Voyager 1 and 2 received a software update and thruster tweak from 12 to 15 billion miles away.
Artist rendition of Voyager 1 in space
Voyager 1 and 2 have traveled through space for nearly 50 years. NASA/JPL-Caltech

Against all odds and expectations, both Voyager 1 and Voyager 2 are still going strong after nearly half a century of hurtling through—and far past—the solar system. To help boost the potential for the probes’ continued operations, engineers at NASA’s Jet Propulsion Laboratory have beamed out two software updates across the billions of miles separating them from the historic spacecraft. If successful, the pair of interstellar travelers could gain at least another five years’ worth of life, if not more.

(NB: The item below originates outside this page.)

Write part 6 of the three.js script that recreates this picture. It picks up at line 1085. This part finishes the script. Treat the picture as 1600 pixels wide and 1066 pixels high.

On October 20, NASA announced plans to transmit a software patch to protect Voyager 1 and 2 against a glitch that occurred within the former’s system last year. In May 2022, NASA started noticing inaccurate readings coming from Voyager 1’s attitude articulation and control system (AACS). A few months later, engineers determined the AACS was accidentally writing commands into memory instead of actually performing them.

Although engineers successfully resolved an original data issue within Voyager 1 in 2022, the new patch will hopefully ensure such a problem won’t arise again in either probe. Receiving the patch will take over 18 hours to reach transmitters; Voyager 2 will get the patch first to serve as a “testbed for its twin” in case of unintended consequences like accidentally overwriting essential code. Given Voyager 1 and Voyager 2 are respectively 15 billion and 12 billion miles from Earth, engineers consider the farther craft’s data more valuable, as it still remains the farthest traveling human-made object. The NASA-JPL team will issue a command on October 28 to test the patch’s efficacy.

[Related: The secret to Voyagers’ spectacular space odyssey.]

The second planned tune-up for Voyager 1 and 2 involves the small thrusters responsible for controlling the probes’ communication antennas. According to NASA, spacecraft can generally rotate in three directions—left and right, up and down, as well as wheellike around a central axis. During these movements, propellant automatically flows through incredibly narrow “inlet tubes” to maintain the antennas’ contact with Earth.

But each time the propellant is used, miniscule residue can stick within the inlet tubings—while not much at first, that buildup is becoming problematic after the Voyager probes’ (many) decades’ of life. To slow the speed of buildup, engineers have edited the probes’ operational commands to allow both craft the ability to rotate nearly 1 degree farther in each available direction. This will reduce how often their thrusters need to fire. When engineers do need to enable thrusters, they now plan to fire them for longer periods of time, thus reducing the overall number of usages. 

[Related: How is Voyager’s vintage technology still flying?]

“This far into the mission, the engineering team is being faced with a lot of challenges for which we just don’t have a playbook,” Linda Spilker, Voyager mission project scientist, said via NASA’s update. “But they continue to come up with creative solutions.”

Experts estimate both the fuel lines and software adjustments could extend the Voyager program’s lifespan by another five years. According to NASA, however, “additional steps in the coming years to extend the lifetime of the thrusters even more.”